Drinking The Beer The Monks Drank

Important news from Belgium for beer lovers — the monks of Grimbergen Abbey have managed to piece together long-lost information about the ingredients and methods used to brew their different beers going back in the Middle Ages, and have started to brew beer again.  The rediscovery of the recipe is a kind of historical detective story where language plays a key role.
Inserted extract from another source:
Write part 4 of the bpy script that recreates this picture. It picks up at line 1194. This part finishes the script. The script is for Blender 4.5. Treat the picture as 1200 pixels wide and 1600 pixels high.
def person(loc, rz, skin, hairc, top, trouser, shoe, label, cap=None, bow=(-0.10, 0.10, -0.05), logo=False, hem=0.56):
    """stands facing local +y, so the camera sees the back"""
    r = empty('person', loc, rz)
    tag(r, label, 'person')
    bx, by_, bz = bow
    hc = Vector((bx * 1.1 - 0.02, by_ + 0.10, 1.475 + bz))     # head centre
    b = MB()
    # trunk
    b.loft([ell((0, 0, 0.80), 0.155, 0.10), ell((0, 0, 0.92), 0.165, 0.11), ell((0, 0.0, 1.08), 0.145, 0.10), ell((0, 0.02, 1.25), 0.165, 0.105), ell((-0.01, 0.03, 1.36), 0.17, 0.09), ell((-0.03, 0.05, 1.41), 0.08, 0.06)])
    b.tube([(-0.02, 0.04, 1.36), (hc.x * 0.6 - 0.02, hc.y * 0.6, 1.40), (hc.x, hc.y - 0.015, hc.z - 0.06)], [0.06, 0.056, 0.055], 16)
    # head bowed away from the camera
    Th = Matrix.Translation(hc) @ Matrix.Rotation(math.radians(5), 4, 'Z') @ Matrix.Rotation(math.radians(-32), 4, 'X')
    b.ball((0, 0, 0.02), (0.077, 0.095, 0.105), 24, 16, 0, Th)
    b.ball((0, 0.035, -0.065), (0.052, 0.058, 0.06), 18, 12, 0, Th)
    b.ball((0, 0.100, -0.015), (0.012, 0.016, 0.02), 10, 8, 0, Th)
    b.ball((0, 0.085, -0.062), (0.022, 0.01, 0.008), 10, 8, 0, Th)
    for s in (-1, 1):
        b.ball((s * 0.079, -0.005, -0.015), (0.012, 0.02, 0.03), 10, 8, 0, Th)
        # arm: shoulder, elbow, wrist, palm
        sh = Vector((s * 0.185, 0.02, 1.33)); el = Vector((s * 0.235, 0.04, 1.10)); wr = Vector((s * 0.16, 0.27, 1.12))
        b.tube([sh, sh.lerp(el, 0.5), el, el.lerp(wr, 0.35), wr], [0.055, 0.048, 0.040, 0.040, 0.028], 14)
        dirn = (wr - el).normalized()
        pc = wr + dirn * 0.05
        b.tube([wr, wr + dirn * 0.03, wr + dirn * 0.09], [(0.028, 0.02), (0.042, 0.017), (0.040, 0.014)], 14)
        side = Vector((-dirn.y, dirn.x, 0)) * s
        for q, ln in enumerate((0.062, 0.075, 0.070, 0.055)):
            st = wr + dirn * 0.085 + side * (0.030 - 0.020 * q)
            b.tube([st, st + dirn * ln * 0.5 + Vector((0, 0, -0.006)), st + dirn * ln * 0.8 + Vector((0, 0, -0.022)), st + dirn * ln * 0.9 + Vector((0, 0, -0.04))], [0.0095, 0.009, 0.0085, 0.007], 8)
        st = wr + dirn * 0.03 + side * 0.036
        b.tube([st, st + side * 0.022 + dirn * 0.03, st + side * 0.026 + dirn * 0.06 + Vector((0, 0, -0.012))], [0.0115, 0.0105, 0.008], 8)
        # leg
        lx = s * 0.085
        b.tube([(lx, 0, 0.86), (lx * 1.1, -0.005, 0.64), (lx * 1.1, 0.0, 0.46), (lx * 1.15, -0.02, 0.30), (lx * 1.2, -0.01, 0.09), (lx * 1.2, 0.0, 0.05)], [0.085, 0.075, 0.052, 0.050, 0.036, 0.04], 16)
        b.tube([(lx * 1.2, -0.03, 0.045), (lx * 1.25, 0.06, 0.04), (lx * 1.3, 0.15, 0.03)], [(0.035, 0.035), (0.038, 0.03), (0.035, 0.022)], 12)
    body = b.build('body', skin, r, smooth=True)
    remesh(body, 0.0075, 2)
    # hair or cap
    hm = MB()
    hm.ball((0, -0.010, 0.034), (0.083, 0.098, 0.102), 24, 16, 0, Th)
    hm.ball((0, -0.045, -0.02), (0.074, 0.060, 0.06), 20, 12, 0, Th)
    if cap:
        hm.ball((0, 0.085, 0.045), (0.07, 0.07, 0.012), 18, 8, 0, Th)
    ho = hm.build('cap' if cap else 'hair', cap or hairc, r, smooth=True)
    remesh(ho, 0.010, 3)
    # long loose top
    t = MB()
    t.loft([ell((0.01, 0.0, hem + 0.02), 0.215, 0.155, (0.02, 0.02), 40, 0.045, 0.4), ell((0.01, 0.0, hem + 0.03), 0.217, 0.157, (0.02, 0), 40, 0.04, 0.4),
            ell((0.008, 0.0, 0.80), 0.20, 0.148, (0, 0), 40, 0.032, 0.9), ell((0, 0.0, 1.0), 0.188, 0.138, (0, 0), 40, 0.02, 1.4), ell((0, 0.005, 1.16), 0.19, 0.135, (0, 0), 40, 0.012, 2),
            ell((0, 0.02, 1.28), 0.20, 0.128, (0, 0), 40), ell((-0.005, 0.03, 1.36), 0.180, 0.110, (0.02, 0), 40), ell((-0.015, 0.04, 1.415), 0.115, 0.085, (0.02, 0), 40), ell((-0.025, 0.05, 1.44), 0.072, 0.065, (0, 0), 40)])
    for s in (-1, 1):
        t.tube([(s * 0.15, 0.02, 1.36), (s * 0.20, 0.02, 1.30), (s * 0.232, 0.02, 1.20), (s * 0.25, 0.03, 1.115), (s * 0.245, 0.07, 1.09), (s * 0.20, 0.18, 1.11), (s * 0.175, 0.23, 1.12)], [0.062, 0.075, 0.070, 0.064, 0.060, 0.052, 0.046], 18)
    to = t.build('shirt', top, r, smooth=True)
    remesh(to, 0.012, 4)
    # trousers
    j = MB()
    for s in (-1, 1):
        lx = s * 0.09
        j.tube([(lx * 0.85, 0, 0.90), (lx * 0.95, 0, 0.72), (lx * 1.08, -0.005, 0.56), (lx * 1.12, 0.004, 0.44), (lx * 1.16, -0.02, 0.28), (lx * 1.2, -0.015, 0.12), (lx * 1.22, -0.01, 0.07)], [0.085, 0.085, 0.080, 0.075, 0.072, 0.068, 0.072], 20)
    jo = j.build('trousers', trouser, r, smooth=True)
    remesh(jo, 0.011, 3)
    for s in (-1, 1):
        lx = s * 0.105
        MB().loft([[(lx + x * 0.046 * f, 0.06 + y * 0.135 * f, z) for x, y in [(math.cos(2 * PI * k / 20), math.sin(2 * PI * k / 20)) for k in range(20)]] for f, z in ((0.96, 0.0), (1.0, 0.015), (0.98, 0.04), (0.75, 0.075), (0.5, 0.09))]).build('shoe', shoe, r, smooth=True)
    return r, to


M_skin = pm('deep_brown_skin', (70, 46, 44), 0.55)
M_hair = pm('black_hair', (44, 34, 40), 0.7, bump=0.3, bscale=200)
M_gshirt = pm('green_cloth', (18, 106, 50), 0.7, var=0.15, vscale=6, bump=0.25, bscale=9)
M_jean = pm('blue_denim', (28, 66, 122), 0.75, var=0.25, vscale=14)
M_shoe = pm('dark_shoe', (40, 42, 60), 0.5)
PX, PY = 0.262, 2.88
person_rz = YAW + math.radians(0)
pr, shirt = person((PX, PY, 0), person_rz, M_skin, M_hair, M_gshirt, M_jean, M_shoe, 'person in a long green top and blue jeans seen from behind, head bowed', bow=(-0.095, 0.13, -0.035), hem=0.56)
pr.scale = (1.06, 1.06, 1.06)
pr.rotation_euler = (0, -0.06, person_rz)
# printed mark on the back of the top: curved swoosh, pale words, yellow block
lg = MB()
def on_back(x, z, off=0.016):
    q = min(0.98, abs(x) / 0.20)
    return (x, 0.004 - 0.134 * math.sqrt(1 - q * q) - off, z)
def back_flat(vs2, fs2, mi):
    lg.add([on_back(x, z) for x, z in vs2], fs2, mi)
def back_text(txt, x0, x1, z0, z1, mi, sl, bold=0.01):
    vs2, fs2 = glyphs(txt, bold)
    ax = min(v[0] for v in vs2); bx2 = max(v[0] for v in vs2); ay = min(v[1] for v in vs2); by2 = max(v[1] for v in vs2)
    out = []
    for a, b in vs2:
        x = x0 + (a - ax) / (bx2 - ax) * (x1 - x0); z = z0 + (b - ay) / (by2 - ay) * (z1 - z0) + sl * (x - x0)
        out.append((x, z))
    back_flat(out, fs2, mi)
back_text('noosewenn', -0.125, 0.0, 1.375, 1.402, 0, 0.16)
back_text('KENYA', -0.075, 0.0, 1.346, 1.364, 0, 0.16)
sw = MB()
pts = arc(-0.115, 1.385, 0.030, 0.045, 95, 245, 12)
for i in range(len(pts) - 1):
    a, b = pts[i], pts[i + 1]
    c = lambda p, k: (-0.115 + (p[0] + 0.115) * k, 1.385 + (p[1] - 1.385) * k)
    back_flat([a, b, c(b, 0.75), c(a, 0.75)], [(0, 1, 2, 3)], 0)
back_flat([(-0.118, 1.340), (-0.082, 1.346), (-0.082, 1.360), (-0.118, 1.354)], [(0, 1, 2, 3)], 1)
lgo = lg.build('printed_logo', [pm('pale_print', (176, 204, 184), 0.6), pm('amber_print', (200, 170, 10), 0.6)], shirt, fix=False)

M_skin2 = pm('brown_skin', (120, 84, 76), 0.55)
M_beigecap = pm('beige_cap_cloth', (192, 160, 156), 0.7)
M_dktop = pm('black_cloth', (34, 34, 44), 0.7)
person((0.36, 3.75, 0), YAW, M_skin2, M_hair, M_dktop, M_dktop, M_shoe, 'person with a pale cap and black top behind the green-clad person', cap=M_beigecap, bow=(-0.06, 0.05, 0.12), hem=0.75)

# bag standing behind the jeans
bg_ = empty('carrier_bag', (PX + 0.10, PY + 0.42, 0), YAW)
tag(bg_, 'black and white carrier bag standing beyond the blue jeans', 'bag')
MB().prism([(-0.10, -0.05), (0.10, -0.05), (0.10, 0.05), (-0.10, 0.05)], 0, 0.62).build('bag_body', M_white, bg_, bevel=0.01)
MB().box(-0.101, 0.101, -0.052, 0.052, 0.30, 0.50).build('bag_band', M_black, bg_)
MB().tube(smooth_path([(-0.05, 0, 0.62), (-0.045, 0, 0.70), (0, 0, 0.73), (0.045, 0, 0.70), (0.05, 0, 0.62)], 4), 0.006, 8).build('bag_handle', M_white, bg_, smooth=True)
rtx6vw88The story starts with the monks of the abbey, who like other monks of the Middle Ages, brewed, and enjoyed, beer.  (In fact, some monks fasted during Lent and drank only specially brewed beer that was a kind of liquid bread during that period — which probably made for an interesting Lenten season.)  The Grimbergen Abbey brews were known far and wide, and their ingredients and the methods used by the monks were set down in books first written in the 12th century.  The monks continued to brew their beer, changing their recipes periodically, until 1798, when French Revolutionaries, who were no friends to religion, burned the monastery to the ground.  The 1798 incident is one of three times that the monastery has burned down.

But the monks of Grimbergen Abbey are resolute.  Fortunately, some of the monks rescued the 12th-century books and stored them, but the recipes and methods were thought to be lost because no one could read the writing, which was in a mixture of old Latin and old Dutch.  Four years ago, the monks at the monastery decided to tackle the problem and invited volunteers from the community to help them in trying to decipher the writings.  Together they were able to identify ingredient lists, the types of hops and bottles and barrels that were used, and even the names of the different beers the monks brewed over the centuries.

Now the monks, in partnership with Carlsberg which offers a number of the Abbey’s previously known beers for sale, have built a new microbrewery on the site of the original brewery and have started to brew a beer based on some of the old recipes and methods.  It’s a heady brew — 10.8% alcohol, by volume — and will be sold by the glass in Belgium and France.

A toast to the indomitable beer-loving monks of Grimbergen Abbey, and the volunteers who helped them to recover a bit of liquid history!